Written problem
Quote every line of the material beneath this one.
________________________
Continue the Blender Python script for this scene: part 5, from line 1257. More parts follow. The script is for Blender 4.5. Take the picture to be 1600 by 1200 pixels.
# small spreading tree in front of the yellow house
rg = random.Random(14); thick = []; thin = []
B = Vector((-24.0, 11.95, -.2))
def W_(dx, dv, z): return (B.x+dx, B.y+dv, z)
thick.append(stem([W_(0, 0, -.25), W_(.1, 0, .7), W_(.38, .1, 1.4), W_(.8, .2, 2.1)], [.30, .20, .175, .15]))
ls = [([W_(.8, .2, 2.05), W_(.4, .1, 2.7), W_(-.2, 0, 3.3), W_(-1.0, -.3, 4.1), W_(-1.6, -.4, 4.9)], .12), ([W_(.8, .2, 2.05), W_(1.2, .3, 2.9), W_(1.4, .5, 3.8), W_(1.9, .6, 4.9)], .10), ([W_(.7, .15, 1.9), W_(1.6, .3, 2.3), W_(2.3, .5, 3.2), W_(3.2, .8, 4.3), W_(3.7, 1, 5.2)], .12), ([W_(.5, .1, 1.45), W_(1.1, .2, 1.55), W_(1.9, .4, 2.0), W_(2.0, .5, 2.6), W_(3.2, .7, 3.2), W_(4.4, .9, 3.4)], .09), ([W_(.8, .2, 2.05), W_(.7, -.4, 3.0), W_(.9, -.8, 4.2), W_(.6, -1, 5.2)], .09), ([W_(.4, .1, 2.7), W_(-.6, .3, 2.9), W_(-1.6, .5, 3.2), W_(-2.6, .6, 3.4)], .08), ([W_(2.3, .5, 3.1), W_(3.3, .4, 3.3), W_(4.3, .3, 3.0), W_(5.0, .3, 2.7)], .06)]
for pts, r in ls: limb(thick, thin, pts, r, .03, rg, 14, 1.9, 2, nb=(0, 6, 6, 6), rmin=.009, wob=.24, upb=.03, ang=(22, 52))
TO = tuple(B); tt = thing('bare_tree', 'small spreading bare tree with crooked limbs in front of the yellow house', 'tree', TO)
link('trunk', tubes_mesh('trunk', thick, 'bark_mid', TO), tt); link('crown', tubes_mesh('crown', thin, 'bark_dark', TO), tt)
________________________
Answer to the task
Continue the Blender Python script for this scene: part 5, from line 1257. More parts follow. The script is for Blender 4.5. Take the picture to be 1600 by 1200 pixels.
# small spreading tree in front of the yellow house
rg = random.Random(14); thick = []; thin = []
B = Vector((-24.0, 11.95, -.2))
def W_(dx, dv, z): return (B.x+dx, B.y+dv, z)
thick.append(stem([W_(0, 0, -.25), W_(.1, 0, .7), W_(.38, .1, 1.4), W_(.8, .2, 2.1)], [.30, .20, .175, .15]))
ls = [([W_(.8, .2, 2.05), W_(.4, .1, 2.7), W_(-.2, 0, 3.3), W_(-1.0, -.3, 4.1), W_(-1.6, -.4, 4.9)], .12), ([W_(.8, .2, 2.05), W_(1.2, .3, 2.9), W_(1.4, .5, 3.8), W_(1.9, .6, 4.9)], .10), ([W_(.7, .15, 1.9), W_(1.6, .3, 2.3), W_(2.3, .5, 3.2), W_(3.2, .8, 4.3), W_(3.7, 1, 5.2)], .12), ([W_(.5, .1, 1.45), W_(1.1, .2, 1.55), W_(1.9, .4, 2.0), W_(2.0, .5, 2.6), W_(3.2, .7, 3.2), W_(4.4, .9, 3.4)], .09), ([W_(.8, .2, 2.05), W_(.7, -.4, 3.0), W_(.9, -.8, 4.2), W_(.6, -1, 5.2)], .09), ([W_(.4, .1, 2.7), W_(-.6, .3, 2.9), W_(-1.6, .5, 3.2), W_(-2.6, .6, 3.4)], .08), ([W_(2.3, .5, 3.1), W_(3.3, .4, 3.3), W_(4.3, .3, 3.0), W_(5.0, .3, 2.7)], .06)]
for pts, r in ls: limb(thick, thin, pts, r, .03, rg, 14, 1.9, 2, nb=(0, 6, 6, 6), rmin=.009, wob=.24, upb=.03, ang=(22, 52))
TO = tuple(B); tt = thing('bare_tree', 'small spreading bare tree with crooked limbs in front of the yellow house', 'tree', TO)
link('trunk', tubes_mesh('trunk', thick, 'bark_mid', TO), tt); link('crown', tubes_mesh('crown', thin, 'bark_dark', TO), tt)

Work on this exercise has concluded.